▸ **EXERCISE TASK**:
The listing below contains a span that opens with the line containing "Write a Blender" and closes with the line containing "R_ = math.radians". Return that span exactly.

▸ **SOURCE MATERIAL**:
○ ○ ○ ○ ○ ○ ○

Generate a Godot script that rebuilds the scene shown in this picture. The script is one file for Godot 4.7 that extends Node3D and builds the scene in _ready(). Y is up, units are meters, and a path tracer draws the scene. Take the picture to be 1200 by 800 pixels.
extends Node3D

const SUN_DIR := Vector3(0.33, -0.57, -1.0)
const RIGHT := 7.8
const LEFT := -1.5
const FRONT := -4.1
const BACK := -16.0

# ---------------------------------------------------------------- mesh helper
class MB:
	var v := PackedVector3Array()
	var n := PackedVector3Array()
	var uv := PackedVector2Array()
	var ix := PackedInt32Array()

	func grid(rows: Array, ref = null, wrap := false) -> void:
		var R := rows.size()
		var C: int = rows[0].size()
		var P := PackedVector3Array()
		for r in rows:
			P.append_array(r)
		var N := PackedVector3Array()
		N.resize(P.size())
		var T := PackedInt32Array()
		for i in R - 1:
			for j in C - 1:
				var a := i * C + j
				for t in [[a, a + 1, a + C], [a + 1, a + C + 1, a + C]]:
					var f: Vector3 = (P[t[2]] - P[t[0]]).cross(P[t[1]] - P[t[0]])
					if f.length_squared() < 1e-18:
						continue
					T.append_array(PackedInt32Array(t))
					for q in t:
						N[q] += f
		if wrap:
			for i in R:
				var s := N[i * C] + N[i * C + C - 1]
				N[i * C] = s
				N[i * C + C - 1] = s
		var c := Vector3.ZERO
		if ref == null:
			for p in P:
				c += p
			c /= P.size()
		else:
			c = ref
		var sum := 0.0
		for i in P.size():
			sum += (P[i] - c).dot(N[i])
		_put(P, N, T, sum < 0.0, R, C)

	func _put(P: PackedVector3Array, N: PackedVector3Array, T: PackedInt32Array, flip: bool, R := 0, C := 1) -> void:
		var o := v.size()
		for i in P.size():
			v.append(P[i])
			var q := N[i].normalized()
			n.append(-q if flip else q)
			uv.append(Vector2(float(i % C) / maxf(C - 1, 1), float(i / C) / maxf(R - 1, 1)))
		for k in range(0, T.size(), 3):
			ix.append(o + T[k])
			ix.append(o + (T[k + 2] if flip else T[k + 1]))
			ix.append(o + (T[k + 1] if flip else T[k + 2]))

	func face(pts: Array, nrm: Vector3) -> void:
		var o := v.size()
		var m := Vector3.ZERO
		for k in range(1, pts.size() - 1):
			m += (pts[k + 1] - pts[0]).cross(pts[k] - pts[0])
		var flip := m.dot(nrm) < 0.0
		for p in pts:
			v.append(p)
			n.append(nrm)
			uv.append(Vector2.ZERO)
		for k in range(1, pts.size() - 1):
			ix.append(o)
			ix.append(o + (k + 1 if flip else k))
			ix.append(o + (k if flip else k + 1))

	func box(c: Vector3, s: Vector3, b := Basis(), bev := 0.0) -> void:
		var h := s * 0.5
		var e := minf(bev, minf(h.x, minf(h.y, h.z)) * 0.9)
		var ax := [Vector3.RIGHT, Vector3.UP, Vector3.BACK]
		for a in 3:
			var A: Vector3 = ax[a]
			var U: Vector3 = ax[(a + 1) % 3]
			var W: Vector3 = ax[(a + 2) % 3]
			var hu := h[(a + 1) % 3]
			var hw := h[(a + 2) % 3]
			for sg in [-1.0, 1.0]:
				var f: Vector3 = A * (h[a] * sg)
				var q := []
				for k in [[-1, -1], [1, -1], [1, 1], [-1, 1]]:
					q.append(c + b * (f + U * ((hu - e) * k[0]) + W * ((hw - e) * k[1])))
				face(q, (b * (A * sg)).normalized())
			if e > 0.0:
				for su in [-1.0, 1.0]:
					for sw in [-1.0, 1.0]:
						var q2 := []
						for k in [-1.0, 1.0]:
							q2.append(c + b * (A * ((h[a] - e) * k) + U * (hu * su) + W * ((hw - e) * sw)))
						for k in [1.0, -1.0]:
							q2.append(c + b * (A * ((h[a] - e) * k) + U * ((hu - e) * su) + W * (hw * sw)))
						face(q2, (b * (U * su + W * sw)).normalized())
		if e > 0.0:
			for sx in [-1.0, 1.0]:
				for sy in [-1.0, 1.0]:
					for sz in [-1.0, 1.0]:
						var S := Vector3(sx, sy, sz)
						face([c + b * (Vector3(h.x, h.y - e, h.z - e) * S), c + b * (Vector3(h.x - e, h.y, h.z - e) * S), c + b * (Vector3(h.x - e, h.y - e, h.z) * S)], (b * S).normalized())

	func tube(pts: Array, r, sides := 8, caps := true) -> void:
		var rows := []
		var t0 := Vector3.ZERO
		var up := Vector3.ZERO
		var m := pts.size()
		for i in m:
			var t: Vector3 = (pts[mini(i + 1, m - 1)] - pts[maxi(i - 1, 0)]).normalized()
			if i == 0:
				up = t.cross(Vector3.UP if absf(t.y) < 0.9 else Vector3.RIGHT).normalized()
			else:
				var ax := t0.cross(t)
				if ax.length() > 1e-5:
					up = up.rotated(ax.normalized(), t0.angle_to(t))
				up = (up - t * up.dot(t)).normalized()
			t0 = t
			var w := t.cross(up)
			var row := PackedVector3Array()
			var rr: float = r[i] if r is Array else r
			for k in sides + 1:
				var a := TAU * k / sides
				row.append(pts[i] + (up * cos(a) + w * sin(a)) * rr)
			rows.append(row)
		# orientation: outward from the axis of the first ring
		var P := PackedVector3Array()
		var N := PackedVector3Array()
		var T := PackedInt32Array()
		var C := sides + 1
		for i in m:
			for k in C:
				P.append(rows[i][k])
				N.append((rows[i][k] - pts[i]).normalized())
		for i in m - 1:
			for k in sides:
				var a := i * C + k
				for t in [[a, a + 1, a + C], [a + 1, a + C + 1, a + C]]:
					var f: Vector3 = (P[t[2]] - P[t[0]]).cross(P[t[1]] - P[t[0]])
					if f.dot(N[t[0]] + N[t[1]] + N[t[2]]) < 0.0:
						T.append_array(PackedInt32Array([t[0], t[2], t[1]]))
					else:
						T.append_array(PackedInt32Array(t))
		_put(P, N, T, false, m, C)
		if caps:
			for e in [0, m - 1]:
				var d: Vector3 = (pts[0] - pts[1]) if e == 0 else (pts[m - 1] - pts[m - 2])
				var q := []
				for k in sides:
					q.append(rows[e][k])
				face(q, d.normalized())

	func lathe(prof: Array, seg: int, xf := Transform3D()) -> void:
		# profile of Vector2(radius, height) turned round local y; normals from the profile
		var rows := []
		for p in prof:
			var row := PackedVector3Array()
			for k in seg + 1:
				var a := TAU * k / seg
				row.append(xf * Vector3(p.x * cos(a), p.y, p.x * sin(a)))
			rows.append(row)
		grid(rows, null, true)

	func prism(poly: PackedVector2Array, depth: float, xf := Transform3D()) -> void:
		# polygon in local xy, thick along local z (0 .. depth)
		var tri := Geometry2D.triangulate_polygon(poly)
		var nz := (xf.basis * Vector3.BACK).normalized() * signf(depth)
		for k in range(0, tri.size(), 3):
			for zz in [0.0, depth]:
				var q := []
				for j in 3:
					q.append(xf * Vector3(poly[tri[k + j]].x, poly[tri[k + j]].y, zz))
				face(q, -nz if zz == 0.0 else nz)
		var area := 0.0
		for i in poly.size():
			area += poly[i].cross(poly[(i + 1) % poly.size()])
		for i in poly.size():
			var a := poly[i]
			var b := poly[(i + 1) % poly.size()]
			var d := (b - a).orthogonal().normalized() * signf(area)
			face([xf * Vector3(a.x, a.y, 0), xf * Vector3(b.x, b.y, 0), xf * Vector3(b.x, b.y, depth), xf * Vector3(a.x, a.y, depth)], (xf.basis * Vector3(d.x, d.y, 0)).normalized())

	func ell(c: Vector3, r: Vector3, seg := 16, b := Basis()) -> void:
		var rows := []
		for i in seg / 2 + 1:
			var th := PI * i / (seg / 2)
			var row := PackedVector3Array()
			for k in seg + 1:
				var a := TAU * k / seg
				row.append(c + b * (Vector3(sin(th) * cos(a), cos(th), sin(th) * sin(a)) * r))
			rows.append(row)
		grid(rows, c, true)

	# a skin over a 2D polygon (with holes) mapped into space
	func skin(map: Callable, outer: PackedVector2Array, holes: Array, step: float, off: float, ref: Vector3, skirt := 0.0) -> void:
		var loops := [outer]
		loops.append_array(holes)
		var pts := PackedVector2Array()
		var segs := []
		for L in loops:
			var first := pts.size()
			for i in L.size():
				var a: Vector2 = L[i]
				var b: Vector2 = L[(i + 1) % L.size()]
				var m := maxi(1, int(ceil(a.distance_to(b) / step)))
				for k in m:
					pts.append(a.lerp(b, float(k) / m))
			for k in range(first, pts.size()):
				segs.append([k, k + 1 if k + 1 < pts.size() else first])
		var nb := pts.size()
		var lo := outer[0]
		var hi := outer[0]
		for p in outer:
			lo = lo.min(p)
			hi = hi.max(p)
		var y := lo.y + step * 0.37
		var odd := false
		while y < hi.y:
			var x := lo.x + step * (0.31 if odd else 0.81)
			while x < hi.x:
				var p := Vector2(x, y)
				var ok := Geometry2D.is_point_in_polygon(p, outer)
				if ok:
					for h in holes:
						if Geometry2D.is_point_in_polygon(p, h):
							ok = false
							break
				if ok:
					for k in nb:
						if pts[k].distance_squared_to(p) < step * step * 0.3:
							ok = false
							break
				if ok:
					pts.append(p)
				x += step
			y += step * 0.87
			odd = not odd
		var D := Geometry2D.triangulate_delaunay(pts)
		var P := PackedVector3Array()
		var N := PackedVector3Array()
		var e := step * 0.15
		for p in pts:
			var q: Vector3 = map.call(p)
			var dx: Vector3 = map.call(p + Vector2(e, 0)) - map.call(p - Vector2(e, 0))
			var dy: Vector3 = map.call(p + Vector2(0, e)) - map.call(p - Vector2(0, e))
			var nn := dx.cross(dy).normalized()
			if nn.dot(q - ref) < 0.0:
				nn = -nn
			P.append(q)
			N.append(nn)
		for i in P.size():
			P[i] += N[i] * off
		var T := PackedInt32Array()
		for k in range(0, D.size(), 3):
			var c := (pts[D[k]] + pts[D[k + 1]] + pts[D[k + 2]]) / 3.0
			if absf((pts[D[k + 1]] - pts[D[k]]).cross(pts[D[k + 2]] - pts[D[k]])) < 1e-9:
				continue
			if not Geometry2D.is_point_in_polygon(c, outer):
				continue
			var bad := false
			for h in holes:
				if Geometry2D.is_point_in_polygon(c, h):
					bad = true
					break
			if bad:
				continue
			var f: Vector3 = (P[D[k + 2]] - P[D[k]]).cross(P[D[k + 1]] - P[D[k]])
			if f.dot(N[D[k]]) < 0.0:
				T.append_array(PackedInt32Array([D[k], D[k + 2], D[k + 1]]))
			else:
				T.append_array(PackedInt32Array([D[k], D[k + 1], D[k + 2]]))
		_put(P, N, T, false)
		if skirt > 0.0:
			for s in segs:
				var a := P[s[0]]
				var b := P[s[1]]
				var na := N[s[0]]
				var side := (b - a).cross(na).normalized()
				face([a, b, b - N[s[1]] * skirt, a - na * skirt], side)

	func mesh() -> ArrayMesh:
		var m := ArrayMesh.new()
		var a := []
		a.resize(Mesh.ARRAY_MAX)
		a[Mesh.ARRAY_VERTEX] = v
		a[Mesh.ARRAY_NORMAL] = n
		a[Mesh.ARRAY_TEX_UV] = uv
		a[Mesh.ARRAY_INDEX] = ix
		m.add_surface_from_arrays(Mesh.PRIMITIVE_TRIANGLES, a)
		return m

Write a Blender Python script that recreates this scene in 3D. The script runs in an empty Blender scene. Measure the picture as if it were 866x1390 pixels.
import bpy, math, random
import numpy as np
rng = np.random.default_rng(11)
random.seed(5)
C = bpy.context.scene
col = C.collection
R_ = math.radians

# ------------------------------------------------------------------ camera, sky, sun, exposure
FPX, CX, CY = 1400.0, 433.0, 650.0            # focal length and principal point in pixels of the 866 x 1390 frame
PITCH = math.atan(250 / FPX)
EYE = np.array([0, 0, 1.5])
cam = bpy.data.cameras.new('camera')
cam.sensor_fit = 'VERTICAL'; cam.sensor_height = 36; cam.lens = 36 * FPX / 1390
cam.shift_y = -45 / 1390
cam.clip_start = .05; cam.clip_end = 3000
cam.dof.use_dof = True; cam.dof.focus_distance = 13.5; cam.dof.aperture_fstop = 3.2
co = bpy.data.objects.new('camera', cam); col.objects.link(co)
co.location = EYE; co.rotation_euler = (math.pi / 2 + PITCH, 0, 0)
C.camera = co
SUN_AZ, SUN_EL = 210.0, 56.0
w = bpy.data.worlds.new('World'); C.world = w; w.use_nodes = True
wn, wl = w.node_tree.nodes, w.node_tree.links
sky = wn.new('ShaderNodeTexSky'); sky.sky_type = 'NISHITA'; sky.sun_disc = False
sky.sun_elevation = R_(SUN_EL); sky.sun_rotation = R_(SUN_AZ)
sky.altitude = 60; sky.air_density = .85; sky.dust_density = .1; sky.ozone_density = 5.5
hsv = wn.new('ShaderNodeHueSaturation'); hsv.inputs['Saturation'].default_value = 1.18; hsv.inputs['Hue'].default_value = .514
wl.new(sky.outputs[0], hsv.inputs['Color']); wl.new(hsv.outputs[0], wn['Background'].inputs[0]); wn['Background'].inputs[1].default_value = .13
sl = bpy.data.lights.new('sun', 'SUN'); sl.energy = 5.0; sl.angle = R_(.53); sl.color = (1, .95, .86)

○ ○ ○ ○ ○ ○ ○

▸ **OUTPUT OF THE TASK**:
Write a Blender Python script that recreates this scene in 3D. The script runs in an empty Blender scene. Measure the picture as if it were 866x1390 pixels.
import bpy, math, random
import numpy as np
rng = np.random.default_rng(11)
random.seed(5)
C = bpy.context.scene
col = C.collection
R_ = math.radians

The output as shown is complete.